I remember one night doing my quiet time and listening to this song…. And breaking down in my room as I prayed for God to take away my desire for such transient things. After my spectacular failure in life, the urge to make up for lost time very naturally translated into the race to hoard the earthly and material possessions that the world uses to benchmark one’s life – money, career, family, accomplishments…

And that night when God took that song and just jammed it down my throat and into my heart, I broke down because I felt His rebuke to me, chastising me for the way my heart had become. I was bitter, and eager to prove all those who wrote me off to be wrong… I wanted to earn back all that I lost, and more, so I can shove it in their faces. God rammed a different message down my face that night.

Looking back now… I am not sure how I am different. But that song continues to remain a favorite with me.
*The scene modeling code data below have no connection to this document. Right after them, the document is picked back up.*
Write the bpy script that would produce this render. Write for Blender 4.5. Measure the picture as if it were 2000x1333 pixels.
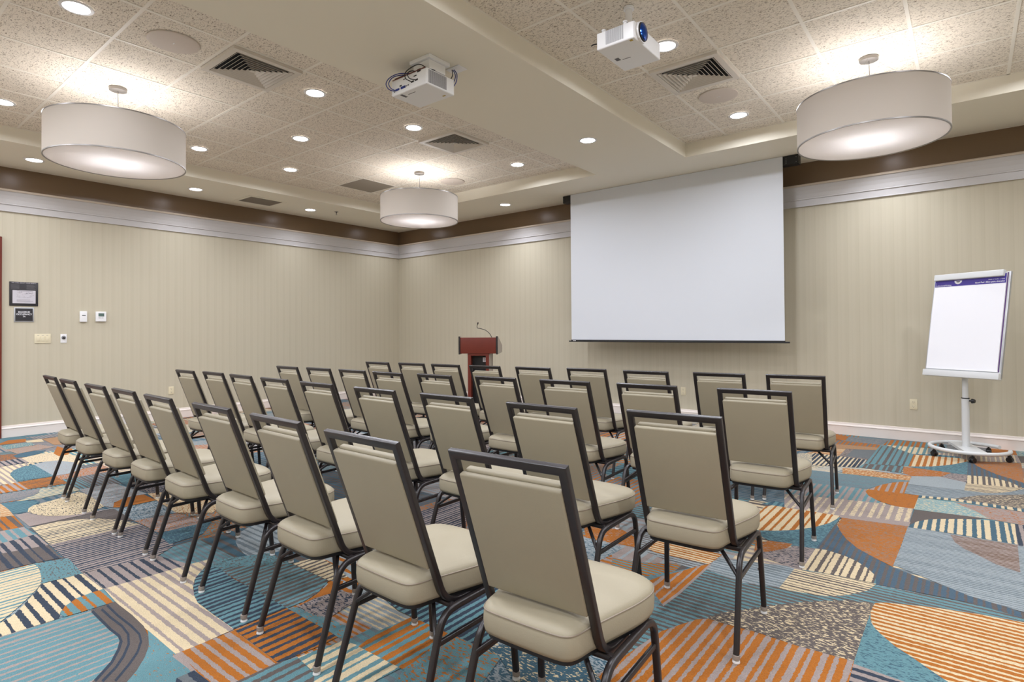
import bpy, bmesh, math, random
from mathutils import Vector, Matrix
random.seed(7)
PI = math.pi
scene = bpy.context.scene
for o in list(bpy.data.objects):
    bpy.data.objects.remove(o, do_unlink=True)
C = scene.collection

# ------------------------------------------------------------------ camera
YAW, PITCH, ROLL = 0.67406, 0.01153, -0.00716
fw = Vector((-math.sin(YAW)*math.cos(PITCH), math.cos(YAW)*math.cos(PITCH), math.sin(PITCH)))
r0 = Vector((math.cos(YAW), math.sin(YAW), 0))
u0 = r0.cross(fw)
rt = r0*math.cos(ROLL) + u0*math.sin(ROLL)
up = u0*math.cos(ROLL) - r0*math.sin(ROLL)
cam_d = bpy.data.cameras.new('camera')
cam = bpy.data.objects.new('camera', cam_d)
C.objects.link(cam)
m = Matrix((rt, up, -fw)).transposed().to_4x4()
m.translation = Vector((0, 0, 1.27))
cam.matrix_world = m
cam_d.sensor_width = 36.0
cam_d.lens = 1116.5/2000*36
cam_d.shift_y = -32.6/2000
cam_d.clip_start = 0.05
scene.camera = cam

# ------------------------------------------------------------------ world, exposure
w = bpy.data.worlds.new('world'); scene.world = w; w.use_nodes = True
w.node_tree.nodes['Background'].inputs[0].default_value = (0.9, 0.93, 1.0, 1)
w.node_tree.nodes['Background'].inputs[1].default_value = 0.2
vs = scene.view_settings
scene.display_settings.display_device = 'sRGB'
vs.view_transform = 'Standard'; vs.look = 'None'; vs.gamma = 1.0; vs.use_curve_mapping = False
vs.exposure = EXPOSURE = 0.32
TRAY_W, EDGE_W, SIDE_W, REAR_W = 12.5, 8.0, 3.5, 25.0      # watts of the downlights: in the trays, along the walls, unseen over the rear of the room, raised to fill the chair backs
PENDANT_W = 13.0        # watts of the bulbs in each drum pendant
LIGHT_COL = (0.94, 0.98, 1.09)

# ------------------------------------------------------------------ room dimensions (metres, camera above the origin)
XL, XR, YB, YF = -9.263, 2.73, 7.832, -4.2      # left wall, right wall, screen wall, rear wall
ZS, ZT = 3.339, 3.50                            # soffit and tray heights
TRAYS = [(-8.0, -3.84, -3.0, 6.63), (-2.63, 1.43, -3.0, 6.65)]
GRID = [(-4.39, 2.69), (-0.921, 4.555)]         # one grid crossing of each tray
TX, TY = 0.61, 0.607

# ------------------------------------------------------------------ helpers
def lin(c):
    return tuple(((v/255)/12.92 if v/255 <= 0.04045 else (((v/255)+0.055)/1.055)**2.4) for v in c) + (1.0,)

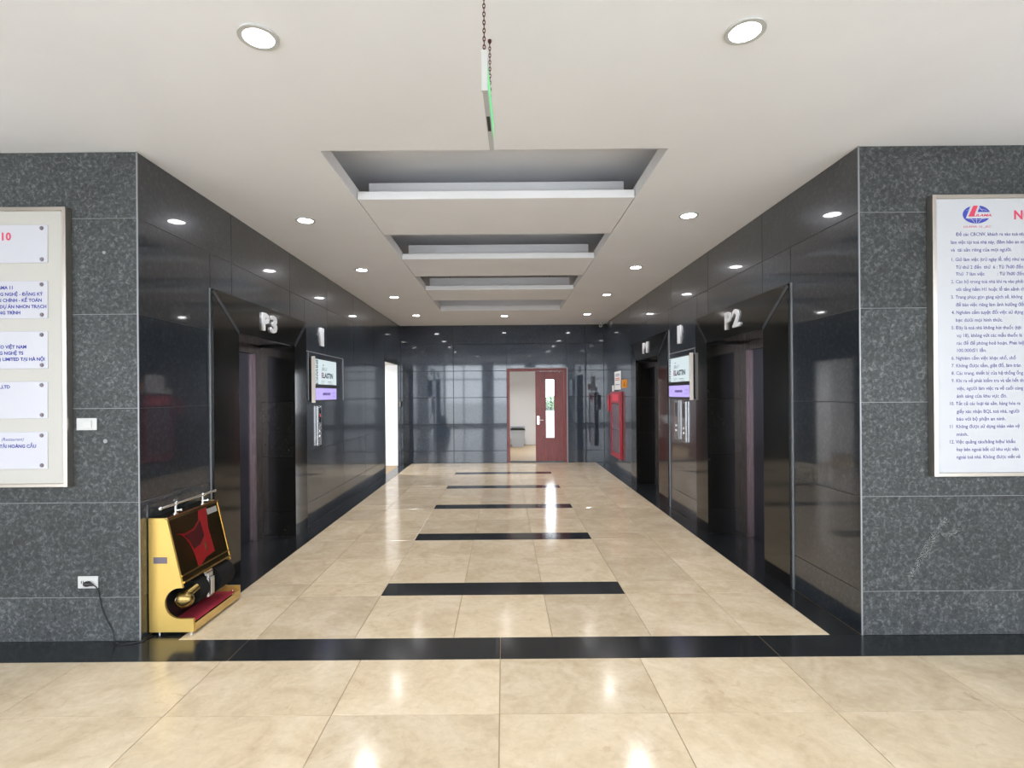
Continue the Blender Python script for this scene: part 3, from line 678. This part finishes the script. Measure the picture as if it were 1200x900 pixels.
# ------------------------------------------------------------------ bin and planting seen through the end door
t = thing('waste_bin', (.4, 15.1, 0), 'grey plastic bin with black bag behind the open red door', 'bin')
A = P(598, 523.5, 15.0)
bx = .26; bxm = .40
def loft(r, mat, nm, par):
    b = bmesh.new(); ringv = []
    for (hx, hy, z) in r: ringv.append([b.verts.new((bxm + sx * hx, 15.1 + sy * hy, z)) for sx, sy in ((-1, -1), (1, -1), (1, 1), (-1, 1))])
    for A_, B_2 in zip(ringv, ringv[1:]):
        for i in range(4): b.faces.new((A_[i], A_[(i + 1) % 4], B_2[(i + 1) % 4], B_2[i]))
    b.faces.new(ringv[0]); b.faces.new(ringv[-1]); bmesh.ops.recalc_face_normals(b, faces=b.faces)
    return MB().add(b).build(nm, mat, par)
loft([(.17, .15, .002), (.20, .18, .44), (.215, .19, .44), (.215, .19, .47)], 'bin_grey', 'body', t)
loft([(.20, .175, .471), (.21, .18, .50), (.15, .12, .535), (.05, .05, .53)], 'bin_bag', 'bag', t)
MB().box(bxm - .21, bxm + .22, 15.27, 15.30, .47, .57, .006).build('lid', 'bin_grey', t)
t = thing('door_closer_panel', (DX0 + .16, 12.4, .8), 'dark upright panel on the wall behind the open red leaf', 'panel')
bpy.data.objects.remove(t)
t = thing('terrace_shrub', (1.9, 19.0, -.02), 'green leafy shrub beyond the glass slot of the red door', 'shrub')
mb = MB().cyl((1.9, 19.0, -.02), (1.9, 19.0, 1.0), .05, .03); mb.build('trunk', 'rust_chain', t)
b = bmesh.new(); rnd = random.Random(3)
for k in range(1500):
    v = Vector((rnd.gauss(0, 1), rnd.gauss(0, 1), rnd.gauss(0, 1))).normalized() * (.25 + .3 * rnd.random())
    c0 = Vector((1.95, 19.0, 1.05)) + Vector((v.x * 1.5, v.y, v.z * .75)); u = Vector((rnd.uniform(-1, 1), rnd.uniform(-1, 1), rnd.uniform(-1, 1))).normalized() * .085; w = u.orthogonal().normalized() * .045
    b.faces.new([b.verts.new(q) for q in (c0 - u, c0 + w, c0 + u, c0 - w)])
fo = MB().add(b).build('foliage', 'leaf_green', t, kind='stuff')

# ------------------------------------------------------------------ gold shoe polisher
S0, S1 = 3.31, 3.90; XK = XL + .006
sp = thing('shoe_polisher', (-2.1, (S0 + S1) / 2, 0), 'gold electric shoe polishing machine with red mat by the left corner', 'shoe polisher')
arc_pts = [(-2.043 + .097 * math.cos(R(a)), .2 + .097 * math.sin(R(a))) for a in range(80, 271, 10)]
prof = [(XK, .02), (XK, .735), (-2.125, .735), (-2.026, .297)] + arc_pts[1:] + [(-1.96, .103), (-1.96, .02)]
def side(y0, y1, mat):
    return MB().prism(prof, y0, y1, 'y').build('side_panel', mat, sp)
s = side(S0, S0 + .016, 'gold_brushed'); side(S1 - .016, S1, 'gold_brushed')
MB().box(-2.208, -2.122, S0 - .003, S0 - .0005, .452, .492, .001).build('name_plate', 'plate_dark', s)
# slanted front: dark mirror with thin gold rims
pa, pb = Vector((-2.125, .735)), Vector((-2.026, .297)); dv = (pb - pa).normalized(); nv = Vector((-dv.y, dv.x));  nv = nv if nv.x > 0 else -nv
def slant(u0, u1, v0, v1, o0, o1, mat, name, par):
    """u = distance along Y from the near side, v = distance down the slope"""
    pts = [pa + dv * v0 + nv * o0, pa + dv * v1 + nv * o0, pa + dv * v1 + nv * o1, pa + dv * v0 + nv * o1]
    return MB().prism([tuple(p) for p in pts], S0 + u0, S0 + u1, 'y').build(name, mat, par)
L = (pb - pa).length
fp = slant(.016, .574, 0, L - .03, -.016, 0.0, 'gold_dark', 'front_panel', sp)
slant(0, .59, -.004, .006, -.012, .004, 'gold_polished', 'rim', sp); slant(.578, .592, 0, L - .01, -.01, .004, 'gold_polished', 'rim', sp)
slant(.016, .574, L - .075, L - .066, 0.0, .006, 'gold_polished', 'rim', sp); slant(.016, .574, L - .035, L - .024, -.01, .012, 'gold_polished', 'rim', sp)
slant(.43, .55, .035, .075, .0, .003, 'plate_pale', 'maker_plate', sp)
def inlay(pts, o, mat, name):
    b = bmesh.new(); lay = []
    for oo in (o, o + .0012):
        lay.append([b.verts.new(((pa + dv * v + nv * oo).x, S0 + u, (pa + dv * v + nv * oo).y)) for u, v in pts])
    b.faces.new(lay[0]); b.faces.new(lay[1]); n_ = len(pts)
    for i in range(n_): b.faces.new((lay[0][i], lay[0][(i + 1) % n_], lay[1][(i + 1) % n_], lay[1][i]))
    bmesh.ops.recalc_face_normals(b, faces=b.faces); return MB().add(b).build(name, mat, fp)
curve = [(.045 + .155 * math.sin(R(a)), .115 + .27 * (1 - math.cos(R(a)))) for a in range(0, 91, 10)]
inlay([(.33, .025), (.43, .02), (.40, .16), (.415, .335), (.30, .345), (.215, .385)] + curve[::-1] + [(.14, .135), (.24, .125), (.31, .085)], .0004, 'red_inlay', 'red_shape')  # flat red shape laid onto the front panel
inlay([(.12, .145), (.24, .135), (.325, .09), (.335, .20), (.27, .245), (.195, .255), (.165, .19)], .002, 'red_inlay_dark', 'dark_red_shape')  # smaller, darker red shape laid over it
inlay([(.315, .245), (.335, .24), (.338, .30), (.318, .305)], .0018, 'gold_polished', 'gold_tag')
MB().box(XK, -2.12, S0 + .016, S1 - .016, .715, .733).build('top_panel', 'gold_dark', sp)
MB().box(XK, XK + .012, S0 + .016, S1 - .016, .03, .715).build('back_panel', 'black_plastic', sp)
# chrome grab rail
mb = MB().cyl((-2.155, S0 - .01, .80), (-2.155, S1 + .02, .80), .009, seg=14); mb.ball((-2.155, S0 - .012, .80), .013); mb.ball((-2.155, S1 + .022, .80), .011); rail = mb.build('grab_rail', 'chrome', sp, True)
for y in (S0 + .14, S1 - .14):
    mb = MB().cyl((-2.155, y, .735), (-2.155, y, .79), .0075); mb.cyl((-2.155, y, .733), (-2.155, y, .741), .017); mb.ball((-2.155, y, .80), .015); mb.cyl((-2.155, y, .757), (-2.13, y + .012, .757), .006); mb.ball((-2.128, y + .013, .757), .010)
    mb.build('rail_post', 'chrome', sp, True)
# base tray, mat, motor and brushes
MB().box(XK + .012, -1.972, S0 + .016, S1 - .016, .03, .05).build('base_plate', 'gold_polished', sp)
MB().box(-1.972, -1.957, S0 + .016, S1 - .016, .02, .072).build('front_lip', 'gold_polished', sp)
MB().box(-2.14, -1.973, S0 + .018, S1 - .018, .050, .062).build('mat', 'red_mat', sp)
MB().box(-2.16, -2.145, S0 + .016, S1 - .016, .05, .335).build('inner_panel', 'black_plastic', sp)
MB().box(-2.145, -2.05, S0 + .018, S1 - .018, .335, .345).build('inner_cover', 'black_plastic', sp)
MB().cyl((-2.075, S0 + .02, .215), (-2.075, S1 - .03, .215), .012).build('axle', 'chrome', sp, True)
def brush(y0, y1, r, mat):
    b = MB().cyl((-2.075, y0, .215), (-2.075, y1, .215), r, seg=40)
    for v in b.bm.verts:
        a = math.atan2(v.co.z - .215, v.co.x + 2.075); s_ = 1 + .05 * math.sin(a * 20); v.co.x = -2.075 + (v.co.x + 2.075) * s_; v.co.z = .215 + (v.co.z - .215) * s_
    return b.build('brush', mat, sp, True)
brush(S0 + .13, S0 + .24, .085, 'black_bristle'); brush(S0 + .37, S1 - .035, .095, 'black_bristle')
MB().ball((-2.05, S0 + .055, .205), .062, (1, .7, .9), 24).build('polish_dispenser', 'gold_dim', sp, True)
MB().cyl((-2.035, S0 + .06, .235), (-2.01, S0 + .13, .262), .03, .022).build('dispenser_neck', 'gold_dim', sp, True)
mb = MB().box(-2.08, -2.015, S0 + .265, S0 + .33, .13, .30, .008); mb.box(-2.015, -2.0, S0 + .275, S0 + .32, .15, .27, .004); mb.build('motor_housing', 'steel', sp)
MB().cyl((-2.05, S0 + .25, .29), (-2.05, S0 + .35, .29), .022).build('motor_cap', 'chrome', sp, True)
MB().cyl((-1.992, S1 - .05, .062), (-1.992, S1 - .05, .085), .007).build('mat_button', 'chrome', sp, True)
for x in (-2.19, -1.99):
    for y in (S0 + .03, S1 - .03): MB().cyl((x, y, .0005), (x, y, .021), .010).build('foot', 'chrome', sp, True)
It reminds me to watch the things I do, to keep in mind the bigger picture of how my life should be…

A good reminder to have on this birthday, as I again take stock of what lies ahead of my life… as I make plans and as I re-assess the things I want in my life… If what really matters is whether or not I have done my best to live for Truth, then that needs to figure quite prominently…

St. Francis of Assisi once said, “Preach the gospel always… and if necessary, use words.”


My birthday prayer for this year is that I learn to preach the gospel with my life… that everywhere I go, I will love Jesus so much that people around me can see that I am His disciple. (Perhaps then, I can legitimately get away with saying that I’m doing relational evangelism instead. Grins.)

Big wish? Sounds lofty and pompous? It’s the same simple wish that I made as a kid.

Looks like despite all the things around me that are changing, what really needs to change still hasn’t.

*sigh*

I need to grow UP. Not grow OLD.

Help.

(Speaking of growing up, I just watched Transformers. L-O-V-E-D it!!!!)